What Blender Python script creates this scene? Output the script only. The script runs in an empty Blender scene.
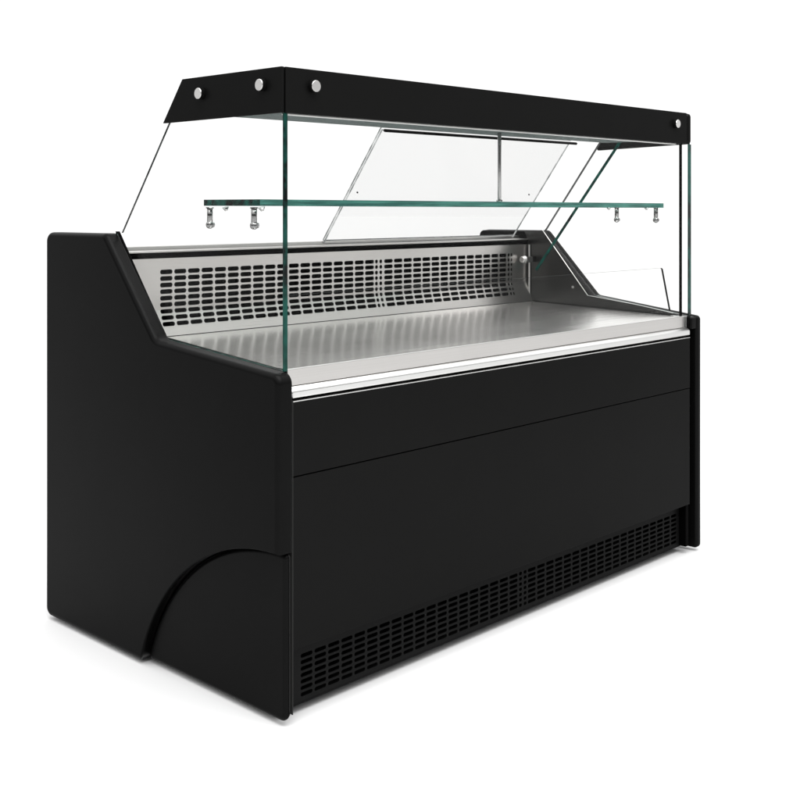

□ □ □ □ □ □ □

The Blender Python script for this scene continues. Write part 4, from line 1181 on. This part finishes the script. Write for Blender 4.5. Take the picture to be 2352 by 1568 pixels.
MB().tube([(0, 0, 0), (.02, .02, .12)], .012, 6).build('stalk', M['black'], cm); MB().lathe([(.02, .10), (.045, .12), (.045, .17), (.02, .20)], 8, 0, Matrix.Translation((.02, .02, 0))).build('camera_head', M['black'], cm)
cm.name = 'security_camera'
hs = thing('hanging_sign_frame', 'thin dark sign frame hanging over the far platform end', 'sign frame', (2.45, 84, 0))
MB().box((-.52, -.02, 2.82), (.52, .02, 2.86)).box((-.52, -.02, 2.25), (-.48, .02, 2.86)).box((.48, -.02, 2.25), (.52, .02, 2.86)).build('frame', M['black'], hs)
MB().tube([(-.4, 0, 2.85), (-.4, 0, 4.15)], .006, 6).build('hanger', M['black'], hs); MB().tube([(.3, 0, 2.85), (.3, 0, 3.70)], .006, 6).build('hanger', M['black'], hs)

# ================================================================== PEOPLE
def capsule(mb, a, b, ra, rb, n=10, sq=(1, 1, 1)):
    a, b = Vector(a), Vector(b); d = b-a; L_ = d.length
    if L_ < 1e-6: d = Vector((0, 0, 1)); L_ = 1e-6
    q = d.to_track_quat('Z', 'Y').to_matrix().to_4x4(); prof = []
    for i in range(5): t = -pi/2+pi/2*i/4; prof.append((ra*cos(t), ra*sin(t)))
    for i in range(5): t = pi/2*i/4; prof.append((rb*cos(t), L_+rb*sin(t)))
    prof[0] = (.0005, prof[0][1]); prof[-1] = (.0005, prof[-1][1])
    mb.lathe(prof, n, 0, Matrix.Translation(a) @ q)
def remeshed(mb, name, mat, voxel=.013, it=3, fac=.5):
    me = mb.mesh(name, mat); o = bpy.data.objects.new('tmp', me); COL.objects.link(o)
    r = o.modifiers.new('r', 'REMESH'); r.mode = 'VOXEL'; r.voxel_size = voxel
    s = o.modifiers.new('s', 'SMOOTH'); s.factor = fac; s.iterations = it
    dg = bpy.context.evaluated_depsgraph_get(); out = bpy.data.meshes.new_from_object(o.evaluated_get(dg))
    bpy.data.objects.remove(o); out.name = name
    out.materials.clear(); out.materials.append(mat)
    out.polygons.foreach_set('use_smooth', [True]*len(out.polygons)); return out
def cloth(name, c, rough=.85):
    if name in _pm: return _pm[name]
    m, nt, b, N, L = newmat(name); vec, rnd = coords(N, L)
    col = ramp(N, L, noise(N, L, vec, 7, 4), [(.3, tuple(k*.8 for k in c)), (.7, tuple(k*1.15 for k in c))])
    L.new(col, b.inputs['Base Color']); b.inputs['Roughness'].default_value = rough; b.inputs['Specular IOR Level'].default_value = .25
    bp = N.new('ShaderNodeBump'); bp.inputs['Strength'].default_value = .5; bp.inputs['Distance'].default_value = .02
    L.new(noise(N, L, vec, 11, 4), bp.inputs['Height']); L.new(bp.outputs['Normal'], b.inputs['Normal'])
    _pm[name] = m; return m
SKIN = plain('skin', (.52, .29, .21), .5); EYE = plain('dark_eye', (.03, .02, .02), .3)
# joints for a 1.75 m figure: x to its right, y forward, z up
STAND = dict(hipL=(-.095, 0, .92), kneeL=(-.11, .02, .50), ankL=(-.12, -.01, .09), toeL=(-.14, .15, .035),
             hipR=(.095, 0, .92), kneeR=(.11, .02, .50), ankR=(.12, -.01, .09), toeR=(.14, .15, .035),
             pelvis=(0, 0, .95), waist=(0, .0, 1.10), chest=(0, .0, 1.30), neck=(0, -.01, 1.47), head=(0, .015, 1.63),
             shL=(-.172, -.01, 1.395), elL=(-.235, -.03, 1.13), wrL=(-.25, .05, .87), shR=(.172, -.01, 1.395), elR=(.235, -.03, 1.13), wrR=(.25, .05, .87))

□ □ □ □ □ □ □

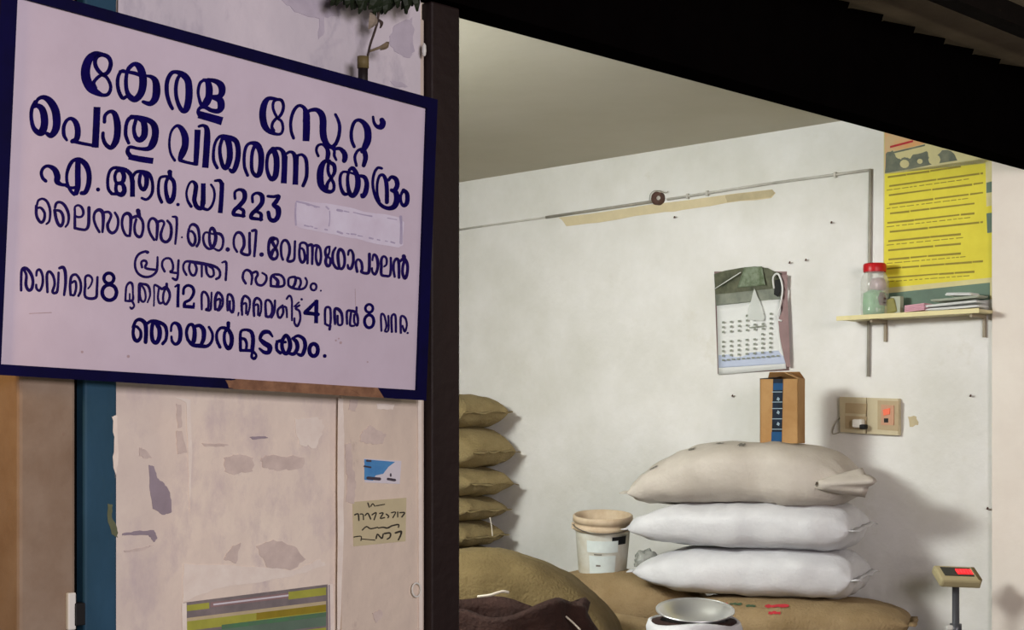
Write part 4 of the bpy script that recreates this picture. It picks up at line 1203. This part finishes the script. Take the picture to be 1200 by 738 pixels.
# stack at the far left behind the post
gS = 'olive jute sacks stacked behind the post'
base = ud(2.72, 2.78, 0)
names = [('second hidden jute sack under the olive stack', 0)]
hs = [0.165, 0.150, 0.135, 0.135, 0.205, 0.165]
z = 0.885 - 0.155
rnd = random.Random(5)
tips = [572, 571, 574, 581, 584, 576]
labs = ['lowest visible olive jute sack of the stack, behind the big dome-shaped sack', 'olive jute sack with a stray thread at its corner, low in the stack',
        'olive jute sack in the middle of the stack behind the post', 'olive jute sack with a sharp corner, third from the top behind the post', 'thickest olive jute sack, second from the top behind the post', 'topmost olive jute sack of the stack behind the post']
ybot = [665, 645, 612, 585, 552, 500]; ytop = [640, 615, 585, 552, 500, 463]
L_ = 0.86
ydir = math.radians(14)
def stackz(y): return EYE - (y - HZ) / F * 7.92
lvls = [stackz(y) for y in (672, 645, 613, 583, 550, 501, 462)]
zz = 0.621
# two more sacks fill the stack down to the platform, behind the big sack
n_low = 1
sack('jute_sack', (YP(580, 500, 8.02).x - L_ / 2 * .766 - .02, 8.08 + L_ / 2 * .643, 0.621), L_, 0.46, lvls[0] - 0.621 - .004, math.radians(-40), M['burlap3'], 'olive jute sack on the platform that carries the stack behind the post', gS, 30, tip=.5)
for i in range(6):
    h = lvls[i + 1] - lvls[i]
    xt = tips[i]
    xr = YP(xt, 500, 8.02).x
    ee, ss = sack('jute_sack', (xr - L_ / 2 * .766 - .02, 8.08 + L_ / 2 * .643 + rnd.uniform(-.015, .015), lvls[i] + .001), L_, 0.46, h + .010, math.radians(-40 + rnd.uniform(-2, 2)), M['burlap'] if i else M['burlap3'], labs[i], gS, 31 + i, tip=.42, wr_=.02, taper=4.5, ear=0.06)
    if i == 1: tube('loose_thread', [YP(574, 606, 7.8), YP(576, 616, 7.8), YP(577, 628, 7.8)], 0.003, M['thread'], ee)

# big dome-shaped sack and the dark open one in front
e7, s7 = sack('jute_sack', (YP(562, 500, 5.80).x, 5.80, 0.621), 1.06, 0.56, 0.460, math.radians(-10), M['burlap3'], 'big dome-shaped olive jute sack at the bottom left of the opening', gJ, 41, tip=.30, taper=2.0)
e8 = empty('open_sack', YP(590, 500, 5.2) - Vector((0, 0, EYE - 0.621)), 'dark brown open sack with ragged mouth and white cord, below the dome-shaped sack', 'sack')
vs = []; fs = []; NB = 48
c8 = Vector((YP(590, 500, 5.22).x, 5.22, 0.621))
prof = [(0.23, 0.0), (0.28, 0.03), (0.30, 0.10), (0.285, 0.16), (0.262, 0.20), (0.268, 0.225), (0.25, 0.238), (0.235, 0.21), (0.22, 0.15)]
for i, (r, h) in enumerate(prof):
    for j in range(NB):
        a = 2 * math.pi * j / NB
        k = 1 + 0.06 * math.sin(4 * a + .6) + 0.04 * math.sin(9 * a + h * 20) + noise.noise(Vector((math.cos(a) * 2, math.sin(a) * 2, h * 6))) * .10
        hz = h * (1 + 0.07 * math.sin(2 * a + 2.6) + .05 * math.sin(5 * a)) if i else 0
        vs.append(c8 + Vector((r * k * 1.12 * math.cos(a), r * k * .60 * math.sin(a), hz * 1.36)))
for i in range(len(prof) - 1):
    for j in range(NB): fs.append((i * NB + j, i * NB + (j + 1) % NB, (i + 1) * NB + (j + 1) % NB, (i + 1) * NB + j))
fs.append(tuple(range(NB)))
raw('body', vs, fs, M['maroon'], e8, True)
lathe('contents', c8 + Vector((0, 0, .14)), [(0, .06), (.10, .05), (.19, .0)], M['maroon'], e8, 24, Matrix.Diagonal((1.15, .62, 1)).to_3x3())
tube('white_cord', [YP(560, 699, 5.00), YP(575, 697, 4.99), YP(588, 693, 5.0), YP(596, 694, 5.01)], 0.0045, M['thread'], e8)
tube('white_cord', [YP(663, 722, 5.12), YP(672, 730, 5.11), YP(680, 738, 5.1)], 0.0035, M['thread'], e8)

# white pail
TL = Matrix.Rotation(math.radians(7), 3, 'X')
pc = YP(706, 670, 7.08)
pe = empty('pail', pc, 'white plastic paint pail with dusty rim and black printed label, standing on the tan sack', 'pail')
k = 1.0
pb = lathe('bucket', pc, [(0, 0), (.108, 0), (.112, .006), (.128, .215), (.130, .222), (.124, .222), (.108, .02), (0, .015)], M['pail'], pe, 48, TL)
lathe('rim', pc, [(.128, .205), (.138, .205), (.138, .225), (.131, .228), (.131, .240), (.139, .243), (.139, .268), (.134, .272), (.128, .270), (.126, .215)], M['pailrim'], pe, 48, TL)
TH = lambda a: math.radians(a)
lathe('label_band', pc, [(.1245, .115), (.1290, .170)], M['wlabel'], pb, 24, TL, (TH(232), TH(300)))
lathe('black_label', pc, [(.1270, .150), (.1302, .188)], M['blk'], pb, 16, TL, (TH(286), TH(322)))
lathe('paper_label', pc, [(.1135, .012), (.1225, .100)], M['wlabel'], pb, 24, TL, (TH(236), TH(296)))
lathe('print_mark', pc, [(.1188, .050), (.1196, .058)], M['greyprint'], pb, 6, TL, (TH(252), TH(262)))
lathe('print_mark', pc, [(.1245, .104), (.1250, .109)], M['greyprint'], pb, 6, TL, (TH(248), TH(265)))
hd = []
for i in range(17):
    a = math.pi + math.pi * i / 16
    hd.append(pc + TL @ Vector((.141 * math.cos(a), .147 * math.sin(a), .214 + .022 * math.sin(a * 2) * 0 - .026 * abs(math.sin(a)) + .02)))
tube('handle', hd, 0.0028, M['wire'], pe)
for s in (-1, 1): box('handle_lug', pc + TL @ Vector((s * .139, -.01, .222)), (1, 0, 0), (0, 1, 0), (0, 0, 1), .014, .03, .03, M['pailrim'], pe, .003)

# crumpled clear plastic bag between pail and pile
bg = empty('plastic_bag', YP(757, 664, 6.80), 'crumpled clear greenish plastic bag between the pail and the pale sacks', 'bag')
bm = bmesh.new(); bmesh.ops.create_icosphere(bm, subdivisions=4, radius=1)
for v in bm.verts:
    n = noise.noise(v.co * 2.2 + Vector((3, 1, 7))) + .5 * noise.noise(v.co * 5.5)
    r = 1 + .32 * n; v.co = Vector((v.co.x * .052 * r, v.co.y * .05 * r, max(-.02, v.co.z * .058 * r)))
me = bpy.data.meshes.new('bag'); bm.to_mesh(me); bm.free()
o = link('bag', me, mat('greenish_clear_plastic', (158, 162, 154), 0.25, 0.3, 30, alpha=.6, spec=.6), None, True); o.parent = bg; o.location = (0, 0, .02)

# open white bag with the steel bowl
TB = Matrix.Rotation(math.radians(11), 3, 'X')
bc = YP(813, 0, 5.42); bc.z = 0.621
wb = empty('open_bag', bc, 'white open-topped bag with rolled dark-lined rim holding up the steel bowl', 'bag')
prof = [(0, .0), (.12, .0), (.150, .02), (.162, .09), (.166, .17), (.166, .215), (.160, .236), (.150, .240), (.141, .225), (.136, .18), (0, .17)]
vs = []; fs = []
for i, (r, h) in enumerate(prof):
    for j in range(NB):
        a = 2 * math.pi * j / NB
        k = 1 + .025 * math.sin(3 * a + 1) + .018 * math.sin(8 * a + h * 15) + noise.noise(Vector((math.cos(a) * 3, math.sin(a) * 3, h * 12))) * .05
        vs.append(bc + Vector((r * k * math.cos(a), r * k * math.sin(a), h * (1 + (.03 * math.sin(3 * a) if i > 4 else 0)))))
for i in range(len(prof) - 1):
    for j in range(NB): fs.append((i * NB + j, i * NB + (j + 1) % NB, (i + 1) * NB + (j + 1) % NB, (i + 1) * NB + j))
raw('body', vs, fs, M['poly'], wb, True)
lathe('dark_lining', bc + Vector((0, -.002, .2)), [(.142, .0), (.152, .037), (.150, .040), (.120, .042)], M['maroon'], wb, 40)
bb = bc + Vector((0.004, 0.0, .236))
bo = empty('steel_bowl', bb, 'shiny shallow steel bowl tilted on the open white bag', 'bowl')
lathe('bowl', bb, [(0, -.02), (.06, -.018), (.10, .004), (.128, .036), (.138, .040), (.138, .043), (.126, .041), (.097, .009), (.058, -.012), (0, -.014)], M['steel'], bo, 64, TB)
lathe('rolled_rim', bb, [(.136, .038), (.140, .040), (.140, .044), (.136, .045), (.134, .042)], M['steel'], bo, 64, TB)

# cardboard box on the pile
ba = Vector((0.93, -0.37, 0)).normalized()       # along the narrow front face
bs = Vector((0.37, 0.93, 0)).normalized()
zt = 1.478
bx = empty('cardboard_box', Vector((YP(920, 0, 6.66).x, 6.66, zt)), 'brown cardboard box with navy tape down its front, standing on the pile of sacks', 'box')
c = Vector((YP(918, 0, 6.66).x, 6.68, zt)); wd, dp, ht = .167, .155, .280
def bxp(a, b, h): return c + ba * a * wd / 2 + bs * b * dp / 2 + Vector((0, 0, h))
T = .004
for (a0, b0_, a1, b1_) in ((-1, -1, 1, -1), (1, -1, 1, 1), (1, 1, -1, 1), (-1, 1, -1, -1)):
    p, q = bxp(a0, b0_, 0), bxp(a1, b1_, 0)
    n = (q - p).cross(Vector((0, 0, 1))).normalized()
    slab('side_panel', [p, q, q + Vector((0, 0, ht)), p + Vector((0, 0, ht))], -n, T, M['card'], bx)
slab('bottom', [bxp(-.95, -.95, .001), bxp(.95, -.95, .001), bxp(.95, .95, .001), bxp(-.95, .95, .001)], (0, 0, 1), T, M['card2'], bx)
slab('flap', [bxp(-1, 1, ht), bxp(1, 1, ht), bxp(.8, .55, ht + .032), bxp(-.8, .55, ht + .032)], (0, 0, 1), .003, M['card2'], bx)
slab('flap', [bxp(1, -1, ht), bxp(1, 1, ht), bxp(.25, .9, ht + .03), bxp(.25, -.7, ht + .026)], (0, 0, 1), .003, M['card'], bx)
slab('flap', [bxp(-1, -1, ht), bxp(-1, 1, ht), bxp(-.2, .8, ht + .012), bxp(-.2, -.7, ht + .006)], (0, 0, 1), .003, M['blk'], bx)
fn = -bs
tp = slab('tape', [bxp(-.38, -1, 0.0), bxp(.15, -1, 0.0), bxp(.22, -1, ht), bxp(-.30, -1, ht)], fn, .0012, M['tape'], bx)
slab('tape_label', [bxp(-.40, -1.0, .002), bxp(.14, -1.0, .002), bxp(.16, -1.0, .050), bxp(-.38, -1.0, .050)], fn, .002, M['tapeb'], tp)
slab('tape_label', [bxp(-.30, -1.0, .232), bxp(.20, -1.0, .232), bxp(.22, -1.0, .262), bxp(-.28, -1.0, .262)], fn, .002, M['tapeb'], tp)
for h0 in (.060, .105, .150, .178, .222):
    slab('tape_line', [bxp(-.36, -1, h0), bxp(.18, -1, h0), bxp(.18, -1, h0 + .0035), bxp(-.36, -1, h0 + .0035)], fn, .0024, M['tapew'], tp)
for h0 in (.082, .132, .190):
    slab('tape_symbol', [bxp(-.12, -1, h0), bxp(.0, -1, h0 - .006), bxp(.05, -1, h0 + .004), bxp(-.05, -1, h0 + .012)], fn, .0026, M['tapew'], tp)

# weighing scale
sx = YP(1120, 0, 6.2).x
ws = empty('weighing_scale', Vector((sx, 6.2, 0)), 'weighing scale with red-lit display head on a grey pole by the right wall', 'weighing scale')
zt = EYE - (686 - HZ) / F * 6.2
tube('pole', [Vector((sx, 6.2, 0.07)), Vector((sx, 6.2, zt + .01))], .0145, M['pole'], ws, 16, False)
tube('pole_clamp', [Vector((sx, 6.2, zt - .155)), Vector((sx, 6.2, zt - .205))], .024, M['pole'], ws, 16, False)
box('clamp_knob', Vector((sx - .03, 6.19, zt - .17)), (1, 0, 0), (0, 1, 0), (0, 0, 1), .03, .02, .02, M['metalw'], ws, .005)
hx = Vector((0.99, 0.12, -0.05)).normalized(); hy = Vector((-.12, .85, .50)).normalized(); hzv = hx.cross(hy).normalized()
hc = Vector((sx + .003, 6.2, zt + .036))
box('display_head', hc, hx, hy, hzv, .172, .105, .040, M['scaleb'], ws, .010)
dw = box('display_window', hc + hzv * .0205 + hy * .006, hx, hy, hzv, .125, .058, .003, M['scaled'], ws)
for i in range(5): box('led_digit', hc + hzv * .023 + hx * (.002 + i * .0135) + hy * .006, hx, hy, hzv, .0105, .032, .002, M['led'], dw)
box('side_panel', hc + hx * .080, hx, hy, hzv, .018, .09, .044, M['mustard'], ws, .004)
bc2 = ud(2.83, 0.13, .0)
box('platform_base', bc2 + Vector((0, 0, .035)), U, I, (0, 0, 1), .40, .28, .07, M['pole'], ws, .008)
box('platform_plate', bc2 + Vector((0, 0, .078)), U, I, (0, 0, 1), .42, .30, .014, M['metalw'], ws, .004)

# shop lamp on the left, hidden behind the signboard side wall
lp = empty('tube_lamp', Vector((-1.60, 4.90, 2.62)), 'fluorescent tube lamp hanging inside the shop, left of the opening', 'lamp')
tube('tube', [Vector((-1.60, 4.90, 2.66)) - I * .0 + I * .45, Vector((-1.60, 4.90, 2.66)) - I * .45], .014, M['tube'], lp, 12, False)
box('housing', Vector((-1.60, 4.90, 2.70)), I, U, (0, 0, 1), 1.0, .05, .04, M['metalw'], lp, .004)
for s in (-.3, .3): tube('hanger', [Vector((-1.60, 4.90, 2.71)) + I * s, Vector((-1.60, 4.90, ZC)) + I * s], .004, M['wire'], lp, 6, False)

□ □ □ □ □ □ □

### Exercise aim
From the records above, report the count of lines containing "part" and nothing more.

### Final answer
2